Quem pode, banca renováveis com o próprio bolso
Na Universidade de Joanesburgo, o astrofísico Hartmut Winkler mostra o estacionamento coberto por painéis fotovoltaicos como apenas mais um exemplo do que já se torna ‘o novo normal’ de grandes empresas, shoppings e até bairros de classe média: aproveitar cada grande espaço exposto ao sol para recuperar a energia.
“Nós chegamos num ponto em que a energia solar realmente ficou mais barata, assim como a eólica, então o maior problema é a intermitência. Ela precisa funcionar em conjunção com baterias especificas, alternativamente com gás, talvez, e os preços das baterias ainda estão meio caros. Esses têm sido os verdadeiros obstáculos”, assinala. “Mas como o país entrou nessa crise energética, já que muitas as usinas a carvão quebraram, tivemos grandes investimentos recentes em energia solar”.
A crise energética freia o crescimento sul-africano, abala a confiança de investidores no país e afeta a atividade econômica no dia a dia, o que aumenta os custos de produção e do consumo. Em setembro, ao final de uma primeira Cúpula Africana do Clima, os dirigentes do continente pediram ajuda da comunidade internacional para ajudar a África a expandir o potencial excepcional que existe na região.

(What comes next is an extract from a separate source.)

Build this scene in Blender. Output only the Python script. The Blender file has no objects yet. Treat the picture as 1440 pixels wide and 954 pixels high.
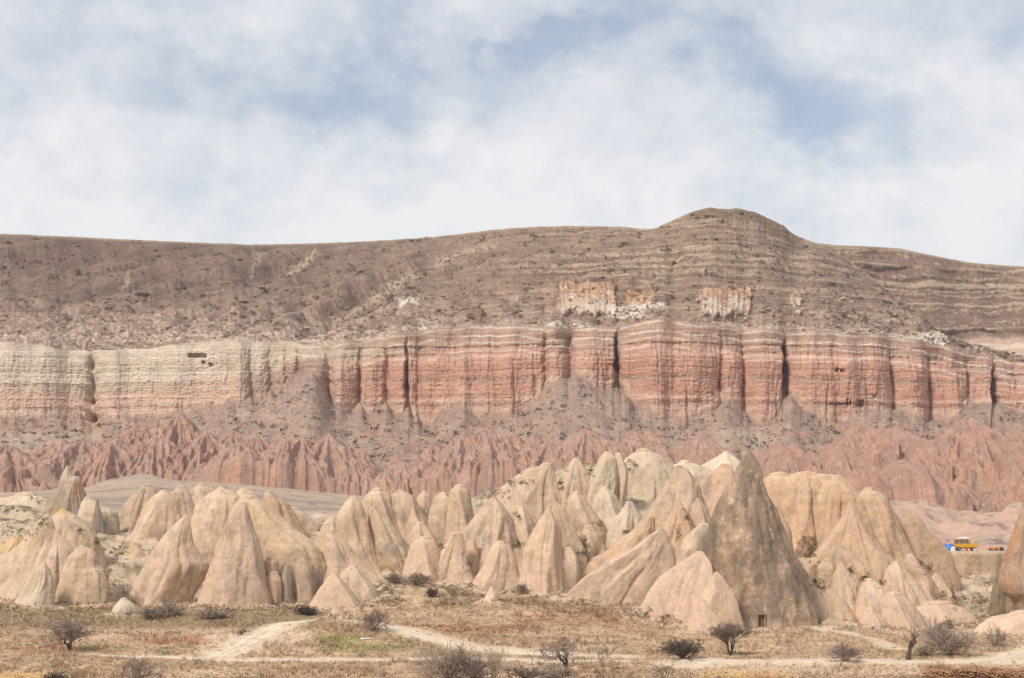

“Nós temos uma situação maluca: até as minas de carvão estão construindo plantas solares nos seus terrenos. A energia solar está acontecendo e vão vejo ela voltando atrás. O maior problema agora é que leva tempo para instalar. Não tem painéis suficientes sendo fabricados na China ou em qualquer outro lugar que os produz”, aponta o professor. “E o outro problema é que precisa de pessoas para instalar, e não temos pessoal suficientemente treinado para fazer isso aqui. Eu acho que essa é uma área potencial interessante de crescimento e para a geração de empregos.”
Clyde Mallinson relembra que, que apesar dos benefícios evidentes, governo sul-africano inicialmente não viu essa revolução energética com a maior das boas vontade. As usinas a carvão são a base econômica em muitas regiões e empregam 100 mil pessoas no país – onde o desemprego passa de 30%.
Além disso, os recursos necessários para a expansão das renováveis ainda estão longe de serem alcançados Um estudo da Universidade de Stellenbosch que amparou a Comissão Presidencial do Clima, criada para promover o setor no país, estimou o custo do projeto em US$ 250 bilhões em 30 anos.
Neste contexto, a Eskon – que no fim de 2022, só conseguia gerar a metade da sua capacidade devido às infraestruturas deficientes – chegou a tentar proibir que uma cidade rural continuasse a usar um pequeno parque eólico que os habitantes haviam construído, em busca de independência da rede nacional.
“Do ponto de vista do governo, eles estão preocupados porque se tem gás ou outra fonte fóssil, eles têm direito a royalties. Eles taxam. Se é carvão, eles taxam. Mas como eles vão fazer para taxar a luz do sol, a energia solar?”, observa o Mallinson. “Esse é um dos maiores problemas: o governo ainda não entendeu como ele vai extrair renda do vento e do sol, da mesma forma que ele tira dos combustíveis fosseis”, salienta o consultor.